The students first recorded a baseline transmission from a radio-frequency spectrum analyzer, a device that emits radio waves of various frequencies, to its receiver antenna, located on four test subjects’ bare noggins. Then they performed the same measurements- sweeping from 10 kilohertz to 3 gigahertz-while the subjects wore one of three double-layered foil helmets: the “classical” (foil hood wrapped close to the head), the “fez” (cylindrical, flat-topped hat) and the “centurion” (conical shape with a peak). The antenna, a stumpy plastic-coated stub, was fitted between the helmet and the subject’s cranium to determine how much of a signal was absorbed or deflected before reaching the brain.

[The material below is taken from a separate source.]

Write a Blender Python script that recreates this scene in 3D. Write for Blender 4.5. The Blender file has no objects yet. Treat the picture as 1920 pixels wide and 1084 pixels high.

What started strictly as “a desire to play with some expensive equipment” ended with surprising results, says lead study author Ali Rahimi, a recent graduate of MIT’s doctoral program in electrical engineering and computer science. Overall, the foil effectively weakened radio waves by up to 10 decibels over most of the frequency spectrum (there were no significant differences among helmet shapes). But at 1.2 and 2.6 GHz-which fall within the band reserved for government satellites, GPS systems and mobile phone corporations-passage through the foil amplified these waves by 20 to 30 decibels. Although Rahimi doesn’t know why the foil increases only those frequencies-antenna design is a “black art,” he says-the implications of the research were clear. “It requires no stretch of the imagination to conclude that the current helmet craze is likely to have been propagated by the
Government, possibly with the involvement of the FCC,” the students sagely declared. “If there are radio waves involved in reading minds, aluminum hats aren’t an effective way to counteract them.”